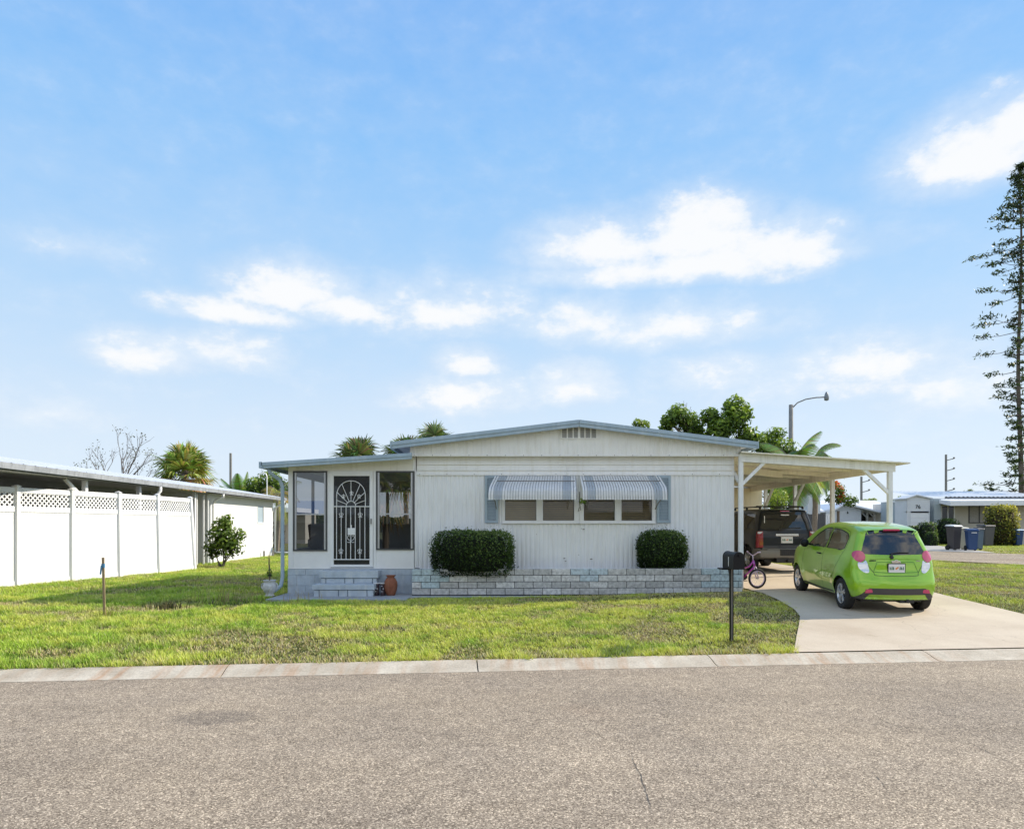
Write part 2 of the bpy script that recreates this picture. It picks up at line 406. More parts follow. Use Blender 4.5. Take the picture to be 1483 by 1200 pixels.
# kerb concrete with rusty streaks
m_kerb, nt, b = base('kerb_concrete')
geo = nt.add('ShaderNodeNewGeometry'); pos = geo.outputs['Position']
_, cr = noise_col(nt, (.42, .345, .25), (.68, .60, .475), 2.0, 6, .3, .7, pos)
mp = nt.add('ShaderNodeMapping'); mp.inputs['Scale'].default_value = (5, .35, 1); mp.inputs['Rotation'].default_value = (0, 0, .35); nt.link(pos, mp.inputs['Vector'])
_, st = noise_col(nt, (0, 0, 0), (.75, .75, .75), 1.3, 4, .48, .75, mp.outputs[0])
_, big = noise_col(nt, (0, 0, 0), (1, 1, 1), .35, 3, .36, .55, pos)
f = mixc(nt, st.outputs['Color'], big.outputs['Color'], 1.0, 'MULTIPLY')
c = mixc(nt, cr.outputs['Color'], (.44, .21, .085), f)
_, sp2 = noise_col(nt, (.8, .8, .8), (1.05, 1.05, 1.05), 45, 3, .3, .6, pos)
c = mixc(nt, c, sp2.outputs['Color'], 1.0, 'MULTIPLY')
nt.link(c, b.inputs['Base Color']); b.inputs['Roughness'].default_value = .9

# driveway concrete
m_drive, nt, b = base('driveway_concrete')
geo = nt.add('ShaderNodeNewGeometry'); pos = geo.outputs['Position']
_, cr = noise_col(nt, (.50, .395, .28), (.64, .53, .395), .8, 7, .3, .7, pos)
_, sp2 = noise_col(nt, (.9, .9, .9), (1.04, 1.04, 1.04), 60, 3, .3, .6, pos)
c = mixc(nt, cr.outputs['Color'], sp2.outputs['Color'], 1.0, 'MULTIPLY')
nz = nt.add('ShaderNodeTexNoise'); nz.inputs['Scale'].default_value = 1.7; nz.inputs['Detail'].default_value = 5; nt.link(pos, nz.inputs['Vector'])
vm = nt.add('ShaderNodeVectorMath', operation='MULTIPLY_ADD'); nt.link(nz.outputs['Color'], vm.inputs[0]); vm.inputs[1].default_value = (.8, .8, 0); nt.link(pos, vm.inputs[2])
vc = nt.add('ShaderNodeTexVoronoi', feature='DISTANCE_TO_EDGE'); vc.inputs['Scale'].default_value = .3; nt.link(vm.outputs[0], vc.inputs['Vector'])
cm_ = nt.add('ShaderNodeMapRange'); cm_.inputs[2].default_value = .0018; cm_.inputs[3].default_value = .35; cm_.inputs[4].default_value = 0
nt.link(vc.outputs['Distance'], cm_.inputs[0]); c = mixc(nt, c, (.16, .13, .10), cm_.outputs[0])
_, stn = noise_col(nt, (0, 0, 0), (.5, .5, .5), 1.9, 3, .66, .8, pos)
c = mixc(nt, c, (.24, .17, .10), stn.outputs['Color'])
nt.link(c, b.inputs['Base Color']); b.inputs['Roughness'].default_value = .85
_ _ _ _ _
* [Objective]
Could the lines from the top of the material through the line with "b.inputs['Roughness'].default_value = .9" be repeated exactly, pictures left out?

* [Solution to this exercise]
Write part 2 of the bpy script that recreates this picture. It picks up at line 406. More parts follow. Use Blender 4.5. Take the picture to be 1483 by 1200 pixels.
# kerb concrete with rusty streaks
m_kerb, nt, b = base('kerb_concrete')
geo = nt.add('ShaderNodeNewGeometry'); pos = geo.outputs['Position']
_, cr = noise_col(nt, (.42, .345, .25), (.68, .60, .475), 2.0, 6, .3, .7, pos)
mp = nt.add('ShaderNodeMapping'); mp.inputs['Scale'].default_value = (5, .35, 1); mp.inputs['Rotation'].default_value = (0, 0, .35); nt.link(pos, mp.inputs['Vector'])
_, st = noise_col(nt, (0, 0, 0), (.75, .75, .75), 1.3, 4, .48, .75, mp.outputs[0])
_, big = noise_col(nt, (0, 0, 0), (1, 1, 1), .35, 3, .36, .55, pos)
f = mixc(nt, st.outputs['Color'], big.outputs['Color'], 1.0, 'MULTIPLY')
c = mixc(nt, cr.outputs['Color'], (.44, .21, .085), f)
_, sp2 = noise_col(nt, (.8, .8, .8), (1.05, 1.05, 1.05), 45, 3, .3, .6, pos)
c = mixc(nt, c, sp2.outputs['Color'], 1.0, 'MULTIPLY')
nt.link(c, b.inputs['Base Color']); b.inputs['Roughness'].default_value = .9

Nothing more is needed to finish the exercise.